■ **Short task**: Only a number is wanted. Count the lines holding the string "deep".

■ **Supplied data**:
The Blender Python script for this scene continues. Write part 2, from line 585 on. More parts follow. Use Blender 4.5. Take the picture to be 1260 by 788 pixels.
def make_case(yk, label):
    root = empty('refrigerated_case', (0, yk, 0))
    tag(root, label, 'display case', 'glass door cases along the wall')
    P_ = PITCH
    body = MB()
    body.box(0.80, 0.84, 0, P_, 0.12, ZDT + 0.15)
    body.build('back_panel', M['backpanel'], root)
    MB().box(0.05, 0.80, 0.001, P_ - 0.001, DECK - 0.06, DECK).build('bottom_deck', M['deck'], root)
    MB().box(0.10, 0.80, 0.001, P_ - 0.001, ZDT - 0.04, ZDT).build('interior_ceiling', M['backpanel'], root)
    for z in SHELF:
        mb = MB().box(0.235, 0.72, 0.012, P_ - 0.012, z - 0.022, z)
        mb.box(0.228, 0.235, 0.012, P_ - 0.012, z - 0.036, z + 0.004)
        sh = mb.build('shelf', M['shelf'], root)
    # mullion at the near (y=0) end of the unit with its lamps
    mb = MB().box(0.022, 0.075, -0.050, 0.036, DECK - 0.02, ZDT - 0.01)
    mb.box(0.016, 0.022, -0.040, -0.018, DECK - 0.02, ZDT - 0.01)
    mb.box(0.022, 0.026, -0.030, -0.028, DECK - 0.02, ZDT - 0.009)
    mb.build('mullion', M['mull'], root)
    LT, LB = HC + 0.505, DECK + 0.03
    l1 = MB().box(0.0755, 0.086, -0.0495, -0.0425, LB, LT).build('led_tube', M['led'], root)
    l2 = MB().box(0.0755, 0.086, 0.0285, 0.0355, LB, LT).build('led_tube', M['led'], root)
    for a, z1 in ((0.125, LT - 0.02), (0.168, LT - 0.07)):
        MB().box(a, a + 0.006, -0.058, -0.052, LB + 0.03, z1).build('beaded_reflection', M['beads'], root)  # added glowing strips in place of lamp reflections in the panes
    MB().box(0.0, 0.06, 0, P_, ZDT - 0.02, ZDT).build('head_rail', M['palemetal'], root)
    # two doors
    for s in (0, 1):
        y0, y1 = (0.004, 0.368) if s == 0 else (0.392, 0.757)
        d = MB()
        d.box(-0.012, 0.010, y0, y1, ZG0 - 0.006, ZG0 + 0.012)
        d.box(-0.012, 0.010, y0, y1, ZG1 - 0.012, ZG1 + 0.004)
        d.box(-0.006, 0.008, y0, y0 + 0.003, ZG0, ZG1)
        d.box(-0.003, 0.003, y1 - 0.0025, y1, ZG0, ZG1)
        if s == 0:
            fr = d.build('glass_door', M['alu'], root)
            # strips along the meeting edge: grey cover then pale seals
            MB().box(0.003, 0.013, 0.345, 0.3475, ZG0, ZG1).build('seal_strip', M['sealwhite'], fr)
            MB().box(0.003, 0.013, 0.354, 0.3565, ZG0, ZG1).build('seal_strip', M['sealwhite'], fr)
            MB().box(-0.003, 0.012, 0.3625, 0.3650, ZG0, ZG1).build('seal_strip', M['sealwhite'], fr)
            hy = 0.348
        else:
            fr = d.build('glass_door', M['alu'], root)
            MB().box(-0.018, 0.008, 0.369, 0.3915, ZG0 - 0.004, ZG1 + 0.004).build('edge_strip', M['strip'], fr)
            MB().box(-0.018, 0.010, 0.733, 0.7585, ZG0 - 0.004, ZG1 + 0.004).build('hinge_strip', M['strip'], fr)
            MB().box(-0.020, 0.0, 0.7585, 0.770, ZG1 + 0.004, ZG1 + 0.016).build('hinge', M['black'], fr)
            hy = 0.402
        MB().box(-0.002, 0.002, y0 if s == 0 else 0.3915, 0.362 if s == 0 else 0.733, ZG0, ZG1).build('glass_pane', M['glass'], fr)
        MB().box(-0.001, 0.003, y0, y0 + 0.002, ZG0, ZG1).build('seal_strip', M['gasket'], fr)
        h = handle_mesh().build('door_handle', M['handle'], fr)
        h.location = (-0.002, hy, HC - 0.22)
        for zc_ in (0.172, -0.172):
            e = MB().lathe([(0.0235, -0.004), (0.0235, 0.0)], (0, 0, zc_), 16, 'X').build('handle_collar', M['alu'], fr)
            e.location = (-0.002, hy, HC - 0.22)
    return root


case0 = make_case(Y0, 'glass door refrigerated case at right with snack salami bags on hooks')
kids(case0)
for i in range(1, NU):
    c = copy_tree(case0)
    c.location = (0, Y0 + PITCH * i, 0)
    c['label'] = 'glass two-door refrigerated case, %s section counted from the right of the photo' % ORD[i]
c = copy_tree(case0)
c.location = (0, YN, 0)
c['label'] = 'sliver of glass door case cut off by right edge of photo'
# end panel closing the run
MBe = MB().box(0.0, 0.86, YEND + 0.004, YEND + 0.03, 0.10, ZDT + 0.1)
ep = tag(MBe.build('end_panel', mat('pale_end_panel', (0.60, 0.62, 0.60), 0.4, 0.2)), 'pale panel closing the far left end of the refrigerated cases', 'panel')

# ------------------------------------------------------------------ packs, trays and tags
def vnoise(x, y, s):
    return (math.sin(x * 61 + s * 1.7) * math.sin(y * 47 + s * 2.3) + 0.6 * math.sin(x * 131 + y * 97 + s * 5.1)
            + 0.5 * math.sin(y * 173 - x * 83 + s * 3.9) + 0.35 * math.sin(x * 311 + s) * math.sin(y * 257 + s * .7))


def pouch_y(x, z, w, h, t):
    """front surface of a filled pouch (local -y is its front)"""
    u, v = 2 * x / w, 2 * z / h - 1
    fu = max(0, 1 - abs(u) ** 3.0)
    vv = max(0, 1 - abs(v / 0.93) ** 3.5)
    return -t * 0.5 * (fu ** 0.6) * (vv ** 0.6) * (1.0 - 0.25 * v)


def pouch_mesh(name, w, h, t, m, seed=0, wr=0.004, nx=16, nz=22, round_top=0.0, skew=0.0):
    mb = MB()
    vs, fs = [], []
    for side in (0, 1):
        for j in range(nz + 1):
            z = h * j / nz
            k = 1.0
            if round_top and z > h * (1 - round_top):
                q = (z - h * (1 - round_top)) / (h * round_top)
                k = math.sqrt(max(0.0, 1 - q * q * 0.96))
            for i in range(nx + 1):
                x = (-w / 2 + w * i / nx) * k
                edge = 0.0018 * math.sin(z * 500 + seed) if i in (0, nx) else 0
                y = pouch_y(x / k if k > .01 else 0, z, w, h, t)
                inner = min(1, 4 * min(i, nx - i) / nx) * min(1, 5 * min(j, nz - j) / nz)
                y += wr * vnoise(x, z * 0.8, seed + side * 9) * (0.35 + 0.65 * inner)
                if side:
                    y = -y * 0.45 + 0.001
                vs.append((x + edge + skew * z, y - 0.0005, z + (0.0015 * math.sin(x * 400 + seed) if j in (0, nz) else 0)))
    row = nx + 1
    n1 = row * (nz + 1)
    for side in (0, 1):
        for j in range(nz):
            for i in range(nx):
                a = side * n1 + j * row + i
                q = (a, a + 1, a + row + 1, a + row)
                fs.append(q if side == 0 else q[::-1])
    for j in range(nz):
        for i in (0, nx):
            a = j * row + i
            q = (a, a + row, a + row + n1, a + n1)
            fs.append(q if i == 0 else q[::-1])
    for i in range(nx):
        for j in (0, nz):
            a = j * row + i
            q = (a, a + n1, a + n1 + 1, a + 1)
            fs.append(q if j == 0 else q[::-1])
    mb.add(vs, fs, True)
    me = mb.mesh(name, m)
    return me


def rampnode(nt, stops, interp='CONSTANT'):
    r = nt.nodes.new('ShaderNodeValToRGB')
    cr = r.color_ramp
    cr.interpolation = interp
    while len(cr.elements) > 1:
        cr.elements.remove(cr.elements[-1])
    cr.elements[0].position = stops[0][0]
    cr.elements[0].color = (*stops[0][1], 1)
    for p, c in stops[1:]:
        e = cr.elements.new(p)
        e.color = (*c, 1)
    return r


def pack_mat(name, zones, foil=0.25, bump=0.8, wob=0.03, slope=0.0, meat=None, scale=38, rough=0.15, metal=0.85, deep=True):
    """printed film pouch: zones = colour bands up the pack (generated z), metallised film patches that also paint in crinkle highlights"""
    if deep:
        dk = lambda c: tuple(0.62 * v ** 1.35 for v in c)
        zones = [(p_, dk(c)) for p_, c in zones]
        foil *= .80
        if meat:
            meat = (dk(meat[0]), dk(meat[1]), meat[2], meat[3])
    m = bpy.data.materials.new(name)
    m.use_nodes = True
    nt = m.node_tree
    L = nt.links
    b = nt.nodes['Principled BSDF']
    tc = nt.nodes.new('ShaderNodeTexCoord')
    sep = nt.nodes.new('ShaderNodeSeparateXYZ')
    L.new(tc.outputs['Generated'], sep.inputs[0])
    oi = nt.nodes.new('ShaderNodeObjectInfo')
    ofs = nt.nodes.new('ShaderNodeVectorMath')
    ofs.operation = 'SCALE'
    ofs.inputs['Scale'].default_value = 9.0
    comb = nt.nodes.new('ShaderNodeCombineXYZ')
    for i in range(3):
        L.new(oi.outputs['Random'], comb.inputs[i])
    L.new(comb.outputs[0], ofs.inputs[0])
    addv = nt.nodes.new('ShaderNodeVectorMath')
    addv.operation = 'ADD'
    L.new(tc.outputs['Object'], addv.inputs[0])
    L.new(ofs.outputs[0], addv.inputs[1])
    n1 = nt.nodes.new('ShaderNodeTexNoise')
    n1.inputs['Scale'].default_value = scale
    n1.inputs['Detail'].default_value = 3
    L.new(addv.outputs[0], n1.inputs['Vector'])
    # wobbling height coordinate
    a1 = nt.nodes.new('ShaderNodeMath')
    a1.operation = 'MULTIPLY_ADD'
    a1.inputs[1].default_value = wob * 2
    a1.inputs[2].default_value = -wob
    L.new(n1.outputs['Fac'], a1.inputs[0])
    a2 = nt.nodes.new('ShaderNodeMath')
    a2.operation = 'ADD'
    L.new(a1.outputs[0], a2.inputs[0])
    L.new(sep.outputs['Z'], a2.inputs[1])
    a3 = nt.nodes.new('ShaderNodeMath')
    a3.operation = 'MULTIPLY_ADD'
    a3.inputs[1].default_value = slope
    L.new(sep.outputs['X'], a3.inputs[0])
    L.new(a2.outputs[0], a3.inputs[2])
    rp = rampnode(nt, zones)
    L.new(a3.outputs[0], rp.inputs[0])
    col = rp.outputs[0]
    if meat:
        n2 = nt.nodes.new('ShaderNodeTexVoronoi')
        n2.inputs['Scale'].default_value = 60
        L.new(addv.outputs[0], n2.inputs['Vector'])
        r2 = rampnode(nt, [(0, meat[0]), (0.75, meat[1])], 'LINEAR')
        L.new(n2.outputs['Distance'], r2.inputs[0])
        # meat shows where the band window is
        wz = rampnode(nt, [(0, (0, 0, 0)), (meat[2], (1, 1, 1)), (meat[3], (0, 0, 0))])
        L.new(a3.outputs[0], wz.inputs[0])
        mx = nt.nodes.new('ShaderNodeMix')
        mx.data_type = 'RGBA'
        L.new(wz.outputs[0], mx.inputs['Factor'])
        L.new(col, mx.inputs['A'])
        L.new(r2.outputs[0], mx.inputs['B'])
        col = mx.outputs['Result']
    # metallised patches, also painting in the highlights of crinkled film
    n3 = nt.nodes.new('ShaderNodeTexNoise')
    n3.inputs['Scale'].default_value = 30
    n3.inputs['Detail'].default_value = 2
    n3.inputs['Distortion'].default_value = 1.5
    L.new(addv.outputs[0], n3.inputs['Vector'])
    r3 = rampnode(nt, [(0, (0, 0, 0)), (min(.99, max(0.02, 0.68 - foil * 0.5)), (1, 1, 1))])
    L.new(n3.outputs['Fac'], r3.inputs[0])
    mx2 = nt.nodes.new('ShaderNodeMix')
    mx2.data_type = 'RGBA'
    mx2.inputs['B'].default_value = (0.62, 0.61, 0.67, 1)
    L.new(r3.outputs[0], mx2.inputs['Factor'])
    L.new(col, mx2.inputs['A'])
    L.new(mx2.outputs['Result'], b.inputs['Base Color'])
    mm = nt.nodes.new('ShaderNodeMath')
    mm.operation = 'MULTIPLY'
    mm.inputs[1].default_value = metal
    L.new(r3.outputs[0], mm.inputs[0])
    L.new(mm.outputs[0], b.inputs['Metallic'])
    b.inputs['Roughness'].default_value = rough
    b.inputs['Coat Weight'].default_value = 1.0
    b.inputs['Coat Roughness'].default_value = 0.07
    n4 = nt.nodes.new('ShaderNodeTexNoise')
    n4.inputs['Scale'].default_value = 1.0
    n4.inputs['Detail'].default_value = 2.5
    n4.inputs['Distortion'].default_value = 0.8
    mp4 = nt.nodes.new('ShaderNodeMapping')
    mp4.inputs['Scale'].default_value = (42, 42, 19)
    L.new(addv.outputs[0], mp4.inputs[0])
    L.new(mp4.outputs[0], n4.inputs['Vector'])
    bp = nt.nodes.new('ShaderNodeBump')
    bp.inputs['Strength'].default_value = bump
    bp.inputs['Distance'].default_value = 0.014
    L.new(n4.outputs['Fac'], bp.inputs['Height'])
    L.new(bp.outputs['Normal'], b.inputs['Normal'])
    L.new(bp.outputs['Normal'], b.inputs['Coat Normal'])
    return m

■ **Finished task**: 2